* CHAPTER 5 *

How to React if You Think Your Child Might Be Gay (Hint: Celebrate)

Sometimes you can tell. Your son likes “girl toys,” or your daughter doesn’t. Your husband doesn’t want to talk about it, but your Spidey sense is telling you that your kid might be gay. What do you do?

Pop the champagne!

Your gay kid may be the best thing that ever happened to you.

GO WITH IT.

If you can be fully supportive of your gay child, you will be loved. Loved, adored, and worshipped. (And possibly impersonated in a drag show.) And your gay kid’s gay friends will wish you were their mom.
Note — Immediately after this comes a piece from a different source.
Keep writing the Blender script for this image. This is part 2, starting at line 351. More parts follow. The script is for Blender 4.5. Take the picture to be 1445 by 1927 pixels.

They will remember you on Mother’s Day, and after your death, your funeral will be jam-packed with good-looking men and strong-shouldered women.

DON’T TRY TO “STRAIGHTEN” YOUR GAY CHILD.

Not only will she remain gay, but one day she may write a scathing memoir about her childhood. When it’s turned into a movie, the “mom” will be played by someone who is shorter, fatter, and more wrinkled than you are.

CLOSETED GAYS ARE NOT HAPPY PEOPLE.

Forcing your gay kid to live a lie will backfire. Kids who repress their homosexuality often grow up to become disgraced pastors (Ted Haggard), hypocritical lawyers (Roy Cohn), insane dictators (Adolf Hitler, according to some sources), or Scientologists (no example provided due to potential litigation).

Your child deserves better.

PREPARE FOR BATTLE.

It’s likely that the five-year-old boy who looks so adorable wearing your sleep bra will, in his teen years, be bullied by an asshole. It’s wrong and it’s unfair, but it’s common. Sh*tty Mom believes that, like Israel, gay kids should be allowed to preemptively strike if they feel threatened. Gay bashing would end quickly if gangs of tough gay kids were allowed to roam the streets, beating the crap out of problematic straight kids.

Try to interest your kid in some kind of martial arts. If he can enter middle school with a black belt, the school bully might skip him and move on to the kid who’s really asking for it: the nerd.

(FYI: Nerds should remain closeted until they are accepted into Stanford.)

ADAM AND STEVE CAN’T MAKE A BABY EVE.

What the Christian right hates about gay couples is what parents should love: They can’t procreate. Unlike your sister, whose straight daughter will be alarmingly boy crazy when she’s fourteen, you won’t be up nights, worrying that your gay kid is legs up in the backseat of a truck somewhere, getting pregnant.

Gay people have to go out of their way to have children. They hire surrogates, they adopt. Some of them will even put David Crosby’s sperm in their vaginas (!). All of those procedures are planned and costly. If your gay kid ever does have a baby, at least you won’t be stuck raising it while she’s out partying instead of studying for her GED.

And what if you are wrong and your kid ends up being straight?

Better luck next time.

image

Remember: Stereotypes don’t come out of nowhere. It’s possible that your gay daughter will attend a Division 1 school on a softball scholarship or your gay son will style your hair. Forever. For free.

Kick-ass Moms of Gay Kids

Cher Well, technically Cher’s son, Chaz, is a straight male. However, he started out as a lesbian named Chastity, so Cher gets an honorable mention.

Stephanie Seymour The former supermodel has an openly gay son named Peter Brant II. As a twosome, they caused a slight sensation when photographed on a beach in what some people described as a semi-incestuous embrace. In a written defense of his mother, Peter mentioned that he is gay. At the time, he was a senior in high school. It’s tough to come out at that age, but we’re guessing his mom made it easier.

Alice Hoagland Mark Bingham died on 9/11. He was a rugby player and one of the passengers on United 93. He helped overpower the hijackers, and possibly prevented the plane from crashing into the Capitol Building. Afterwards, his mom, Alice Hoagland, exhibited striking composure and grace while speaking to the media about her son. She didn’t make Mark’s homosexuality the focal point of her memories, but she also didn’t shy away from it.

Betty DeGeneres Ellen’s mom, Betty, wrote a book with her daughter, and they talked about the coming-out process. Betty also appears frequently on Ellen, and she was the first nongay spokesperson for the Human Rights Campaign’s Coming Out Project.